Ia mengatakan bahwa 10 wilayah pertambangan minyak di seluruh Irak dan Suriah dikendalikan oleh ISIS.
“Kekayaan dari minyak dipakai untuk beberapa tujuan: memenuhi kebutuhan energi warga yang diperkirakan mencapai 10 juta orang yang tinggal di wilayah yang dikuasai ISIS dan menjadi pasokan bahan bakar untuk mesin-mesin perang mereka.
“Yang lebih penting lagi, minyak digunakan sebagai alat untuk mengendalikan musuh-musuh mereka. Banyak pihak lawan yang bergantung kepada bahan bakar minyak dari ISIS.”
ISIS meraih pemasukan hingga 1 juta pound per hari dengan menjual 34 ribu hingga 40 ribu barrel minyak mentah kepada para pedagang independen.
Minyak mentah ini diselundupkan melalui jaringan pasar gelap dan dikonsumsi di Turki, Iran, dan Yordania.
ISIS juga menguasai setidaknya delapan pembangkit energi di Suriah.
Ia menambahkan: “Dalam wilayah yang dikuasai oleh ISIS, diterapkan pajak penghasilan 10 persen, pajak usaha 10 hingga 15 pesen, dan pajak pertambahan nilai 2 persen untuk aktivitas belanja sehari-hari.
“Ada juga pajak jalan dan bea cukai untuk untuk setiap kendaraan yang melintasi wilayah ISIS dan pajak untuk penyelundupan narkoba dan senjata.”
ISIS juga mengharuskan warganya untuk membayar pajak keberangkatan sebesar 650 pound (Rp 13,6 juta) bagi mereka yang ingin meninggalkan wilayah tersebut.

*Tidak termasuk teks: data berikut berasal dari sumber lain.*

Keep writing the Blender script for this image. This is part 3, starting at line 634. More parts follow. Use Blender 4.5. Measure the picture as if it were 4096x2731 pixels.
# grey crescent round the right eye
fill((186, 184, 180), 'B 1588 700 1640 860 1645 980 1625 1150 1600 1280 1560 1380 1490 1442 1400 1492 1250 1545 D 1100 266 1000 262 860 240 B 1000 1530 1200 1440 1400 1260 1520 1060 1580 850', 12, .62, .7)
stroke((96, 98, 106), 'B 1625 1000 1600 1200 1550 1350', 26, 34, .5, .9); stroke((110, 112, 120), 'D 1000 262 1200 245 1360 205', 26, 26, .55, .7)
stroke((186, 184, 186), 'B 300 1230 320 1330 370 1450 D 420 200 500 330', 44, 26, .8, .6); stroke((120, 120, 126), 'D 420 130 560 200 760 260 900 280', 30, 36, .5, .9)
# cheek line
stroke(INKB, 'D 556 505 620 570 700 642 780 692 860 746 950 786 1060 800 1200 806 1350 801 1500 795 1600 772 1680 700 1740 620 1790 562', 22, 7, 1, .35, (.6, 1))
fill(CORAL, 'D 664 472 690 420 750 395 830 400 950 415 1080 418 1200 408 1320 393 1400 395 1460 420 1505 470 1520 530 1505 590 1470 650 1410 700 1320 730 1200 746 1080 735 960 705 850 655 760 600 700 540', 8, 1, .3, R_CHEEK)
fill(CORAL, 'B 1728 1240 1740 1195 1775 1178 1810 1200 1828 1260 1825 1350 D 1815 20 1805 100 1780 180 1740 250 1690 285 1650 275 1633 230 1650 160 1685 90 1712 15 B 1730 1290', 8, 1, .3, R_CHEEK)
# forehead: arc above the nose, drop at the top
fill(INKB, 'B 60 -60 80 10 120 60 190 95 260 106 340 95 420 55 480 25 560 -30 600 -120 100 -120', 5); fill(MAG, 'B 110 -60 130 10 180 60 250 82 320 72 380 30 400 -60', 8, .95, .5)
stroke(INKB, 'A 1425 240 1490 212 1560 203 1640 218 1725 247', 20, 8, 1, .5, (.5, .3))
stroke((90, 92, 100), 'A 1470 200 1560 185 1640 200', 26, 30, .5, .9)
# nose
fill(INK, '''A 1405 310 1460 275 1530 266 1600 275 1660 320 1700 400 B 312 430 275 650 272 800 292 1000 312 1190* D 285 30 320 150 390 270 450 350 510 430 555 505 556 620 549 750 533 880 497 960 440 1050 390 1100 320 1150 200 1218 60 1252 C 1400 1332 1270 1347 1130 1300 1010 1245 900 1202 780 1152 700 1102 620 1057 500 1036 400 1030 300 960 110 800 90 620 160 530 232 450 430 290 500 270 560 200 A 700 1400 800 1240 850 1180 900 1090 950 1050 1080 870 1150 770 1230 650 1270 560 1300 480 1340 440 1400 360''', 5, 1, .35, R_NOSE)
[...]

“Khawatir akan banyak warga yang pergi, ISIS mengharuskan setiap individu untuk menjadikan kendaraan dan rumah mereka sebagai jaminan bagi mereka yang keluar dari wilayah itu selama dua pekan,” katanya. “Warga yang beragama Kristen juga diharuskan membayar jizyah, atau pajak perlindungan, kecuali jika mereka masuk Islam.”